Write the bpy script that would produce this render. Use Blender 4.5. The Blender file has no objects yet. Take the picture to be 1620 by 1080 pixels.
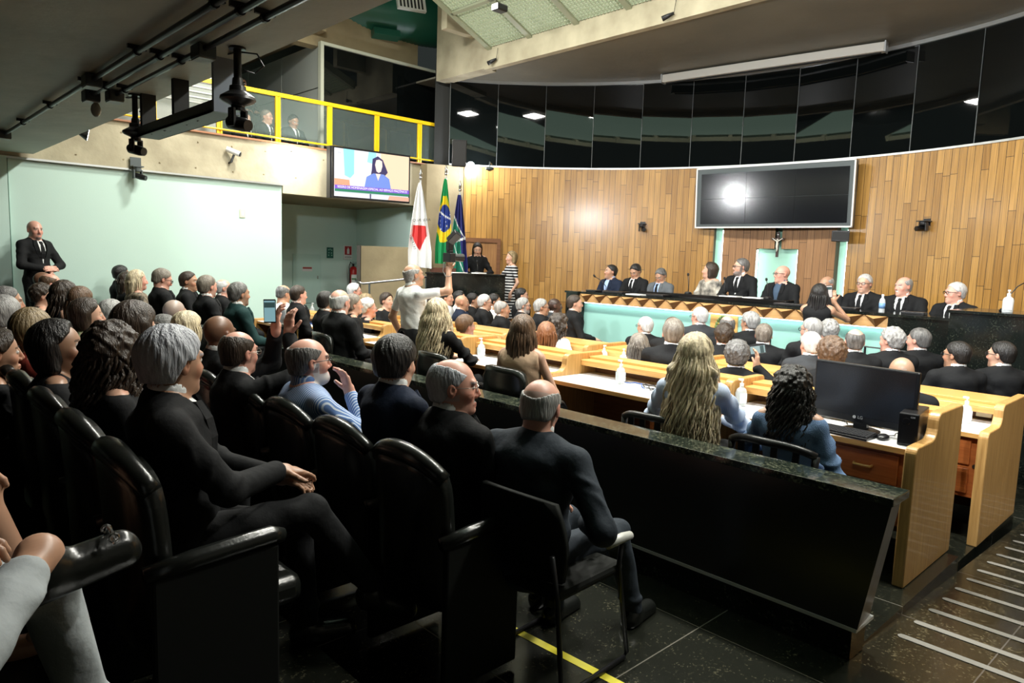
import bpy, bmesh, math, random
import numpy as np
from mathutils import Vector, Matrix

# ------------------------------------------------------------------ camera, world, exposure, lights
SC = bpy.context.scene
COL = SC.collection
R = math.radians
cam_d = bpy.data.cameras.new('camera')
cam = bpy.data.objects.new('camera', cam_d); COL.objects.link(cam)
cam_d.sensor_width = 36.0
cam_d.lens = 36.0 * 1118.0 / 1620.0
cam_d.clip_start = 0.03
def _cam():
    az, p, r = R(46.4), R(6.55), R(1.9)
    fw = Vector((math.cos(az)*math.cos(p), math.sin(az)*math.cos(p), -math.sin(p)))
    rt0 = fw.cross(Vector((0, 0, 1))).normalized(); up0 = rt0.cross(fw)
    rt = math.cos(r)*rt0 + math.sin(r)*up0
    up = -math.sin(r)*rt0 + math.cos(r)*up0
    m = Matrix((rt, up, -fw)).transposed().to_4x4()
    m.translation = Vector((0, 0, 1.7))
    return m
cam.matrix_world = _cam()
SC.camera = cam
SC.view_settings.view_transform = 'Standard'
SC.view_settings.look = 'None'
SC.view_settings.gamma = 1.0
SC.view_settings.use_curve_mapping = False
SC.view_settings.exposure = 0.0
SC.cycles.max_bounces = 6
SC.cycles.diffuse_bounces = 3
SC.cycles.glossy_bounces = 4
SC.cycles.transmission_bounces = 6
SC.cycles.transparent_max_bounces = 12
SC.cycles.caustics_reflective = False
SC.cycles.caustics_refractive = False
SC.cycles.sample_clamp_indirect = 6.0
w = bpy.data.worlds.new('world'); SC.world = w; w.use_nodes = True
w.node_tree.nodes['Background'].inputs[0].default_value = (0.75, 0.9, 0.85, 1)
w.node_tree.nodes['Background'].inputs[1].default_value = 0.03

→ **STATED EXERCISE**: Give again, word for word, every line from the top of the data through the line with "from mathutils import Vector, Matrix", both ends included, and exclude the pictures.

→ **SOLUTION**:
Write the bpy script that would produce this render. Use Blender 4.5. The Blender file has no objects yet. Take the picture to be 1620 by 1080 pixels.
import bpy, bmesh, math, random
import numpy as np
from mathutils import Vector, Matrix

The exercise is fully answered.